The exhibition PAINTER. MENTOR. MAGICIAN. is the first to spotlight the enormous influence of the former Brücke artist and expressionist Otto Mueller (1874–1930): for over ten years the artist was engaged as a teacher at the State Academy of Arts and Crafts in Wrocław, which at that time was one of the most progressive schools of art in Europe. Particularly from the 1920s onwards, the Wrocław Academy had a reputation for cosmopolitanism and liberality, thanks to the numerous new appointments made by the director at that time, Oskar Moll.
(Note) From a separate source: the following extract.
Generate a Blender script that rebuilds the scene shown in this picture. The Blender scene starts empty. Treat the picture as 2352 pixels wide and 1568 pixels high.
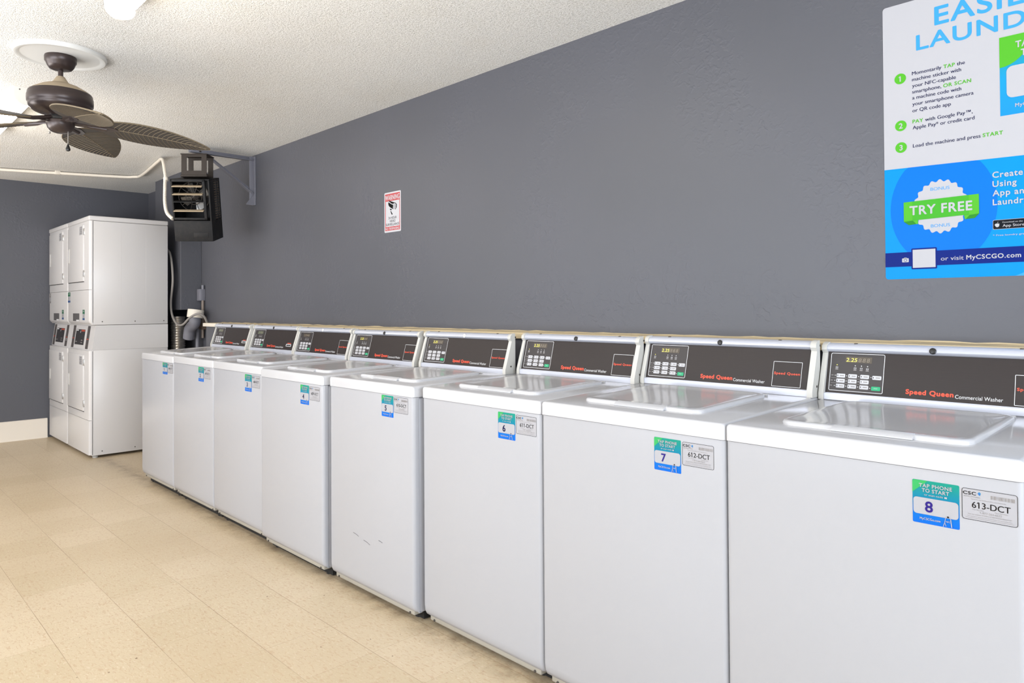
import bpy, bmesh, math, random
from mathutils import Vector, Matrix
random.seed(7)
R = math.radians
PI = math.pi
scene = bpy.context.scene
C = scene.collection

# ------------------------------------------------------------------ camera
yaw, pit, rol = R(45.71757), R(0.712949), R(-0.342860)
fw = Vector((-math.sin(yaw)*math.cos(pit), math.cos(yaw)*math.cos(pit), math.sin(pit)))
rt = Vector((math.cos(yaw), math.sin(yaw), 0))
up = rt.cross(fw)
r2 = rt*math.cos(rol) + up*math.sin(rol)
u2 = -rt*math.sin(rol) + up*math.cos(rol)
cd = bpy.data.cameras.new('camera')
cam = bpy.data.objects.new('camera', cd); C.objects.link(cam)
M = Matrix((r2, u2, -fw)).transposed().to_4x4()
M.translation = Vector((5.6357, -1.6917, 1.2679))
cam.matrix_world = M
cd.sensor_width = 36; cd.lens = 36*1625.49/2352
cd.shift_y = -98.88/2352
cd.clip_start = 0.05
scene.camera = cam

# ------------------------------------------------------------------ world, light, exposure
w = bpy.data.worlds.new('world'); scene.world = w; w.use_nodes = True
bg = w.node_tree.nodes['Background']
bg.inputs[0].default_value = (0.75, 0.85, 1.0, 1); bg.inputs[1].default_value = 1.0
vs = scene.view_settings
vs.view_transform = 'Standard'; vs.look = 'None'; vs.gamma = 1; vs.exposure = 0.12
TUBE_E = 31.0                                    # glow of the fluorescent lamps
def area(name, loc, rot, sx, sy, power, col):
    l = bpy.data.lights.new(name, 'AREA'); l.shape = 'RECTANGLE'; l.size = sx; l.size_y = sy
    l.energy = power; l.color = col
    o = bpy.data.objects.new(name, l); C.objects.link(o); o.location = loc; o.rotation_euler = rot
    return o
# daylight from the glazed sides of the room (tilted up to brighten the ceiling) and two added upward fill lamps
area('daylight_right', (7.9, -1.5, 1.35), (0, R(110), 0), 1.9, 3.2, 165, (0.82, 0.90, 1.0))
area('daylight_front_far', (-.6, -3.7, 1.3), (R(125), 0, 0), 3.2, 1.8, 69, (1.0, 0.96, 0.92))
area('daylight_front_near', (3.2, -3.7, 1.3), (R(125), 0, 0), 3.2, 1.8, 132, (0.90, 0.94, 1.0))
area('ceiling_fill_far', (.2, -2.9, 1.25), (R(180), 0, 0), 3.5, 1.4, 86, (1.0, 0.97, 0.94))
area('ceiling_fill_near', (5.2, -2.7, 1.25), (R(180), 0, 0), 3.0, 1.4, 42, (0.95, 0.97, 1.0))

# ------------------------------------------------------------------ materials
def lin(c):
    if isinstance(c, str):
        c = c.lstrip('#'); c = [int(c[i:i+2], 16)/255 for i in (0, 2, 4)]
    return tuple(x/12.92 if x <= .04045 else ((x+.055)/1.055)**2.4 for x in c) + (1,)
MATS = {}
def mat(name, col, rough=.5, metal=0, emit=0, coat=0, spec=.5):
    if name in MATS: return MATS[name]
    m = bpy.data.materials.new(name); m.use_nodes = True
    b = m.node_tree.nodes['Principled BSDF']
    b.inputs['Base Color'].default_value = lin(col)
    b.inputs['Roughness'].default_value = rough
    b.inputs['Metallic'].default_value = metal
    b.inputs['Specular IOR Level'].default_value = spec
    b.inputs['Coat Weight'].default_value = coat
    b.inputs['Coat Roughness'].default_value = .06
    if emit:
        b.inputs['Emission Color'].default_value = lin(col); b.inputs['Emission Strength'].default_value = emit
    MATS[name] = m
    return m
class NT:
    def __init__(s, m):
        s.m = m; s.t = m.node_tree; s.b = s.t.nodes['Principled BSDF']
    def n(s, kind, **kw):
        o = s.t.nodes.new(kind)
        for k, v in kw.items():
            if k.startswith('i_'):
                key = k[2:]; key = int(key) if key.isdigit() else key.replace('_', ' ')
                o.inputs[key].default_value = v
            else: setattr(o, k, v)
        return o
    def l(s, a, b): s.t.links.new(a, b)
    def coord(s, scale=(1, 1, 1), out='Object'):
        tc = s.n('ShaderNodeTexCoord'); mp = s.n('ShaderNodeMapping'); mp.inputs['Scale'].default_value = scale
        s.l(tc.outputs[out], mp.inputs[0]); return mp.outputs[0]
    def noise(s, v, scale, detail=3, rough=.5, dist=0):
        o = s.n('ShaderNodeTexNoise'); o.inputs['Scale'].default_value = scale
        o.inputs['Detail'].default_value = detail; o.inputs['Roughness'].default_value = rough
        o.inputs['Distortion'].default_value = dist
        s.l(v, o.inputs['Vector']); return o.outputs['Fac']
    def ramp(s, f, stops):
        o = s.n('ShaderNodeValToRGB'); e = o.color_ramp.elements
        while len(e) < len(stops): e.new(.5)
        for el, (p, c) in zip(e, stops):
            el.position = p; el.color = c if len(c) == 4 else (*c, 1)
        s.l(f, o.inputs[0]); return o.outputs[0]
    def math(s, op, a, b=None, c=None):
        o = s.n('ShaderNodeMath', operation=op)
        for i, x in enumerate((a, b, c)):
            if x is None: continue
            if isinstance(x, (int, float)): o.inputs[i].default_value = x
            else: s.l(x, o.inputs[i])
        return o.outputs[0]
    def mix(s, f, a, b):
        o = s.n('ShaderNodeMix', data_type='RGBA')
        for i, x in ((0, f), (6, a), (7, b)):
            if isinstance(x, (int, float, tuple)): o.inputs[i].default_value = x
            else: s.l(x, o.inputs[i])
        return o.outputs[2]
    def bump(s, h, strength, dist):
        o = s.n('ShaderNodeBump'); o.inputs['Strength'].default_value = strength; o.inputs['Distance'].default_value = dist
        s.l(h, o.inputs['Height']); s.l(o.outputs[0], s.b.inputs['Normal'])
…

This was a place where the many-faceted movements in modern art stood side by side as equals: Expressionism with Otto Mueller, French Peinture of the Académie Matisse with Oskar Moll, New Objectivity (Neue Sachlichkeit) with Alexander Kanoldt and Carlo Mense and Bauhaus with Oskar Schlemmer, Georg Muche or Johannes Molzahn.
The main focus of the exhibition is on modernist painting: Otto Mueller and his network experienced a creative phase in Wrocław which they described as highly productive and a direct result of their exchanges and reciprocal influence. The ways in which the artist colleagues influenced each other become apparent through thematic similarities and other cross-references: in paintings, works on paper, written statements or photographs. And it was the charismatic Otto Mueller, driven by longing and a thirst for freedom, who had the greatest influence on the Breslau art scene. From the comments of his closest associates, including art critics and writers, he seems to have been a ‘romantic’ and even a ‘magician’. He had already been immortalised by Carl Hauptmann in his biography of an artist “Einhart der Lächler” (1907) – and with this the Silesian poet laid an important foundation stone for the myth later to surround the artist.
Mueller’s striking appearance and his anti-bourgeois way of living held an enormous fascination for his students at the Academy, men and women alike. They loved his total commitment to art, his unconventional teaching methods and his humor. Some of his students – such as Alexander Camaro or Horst Strempel – went on from Wrocław to Berlin and experienced here the zeniths of their artistic careers.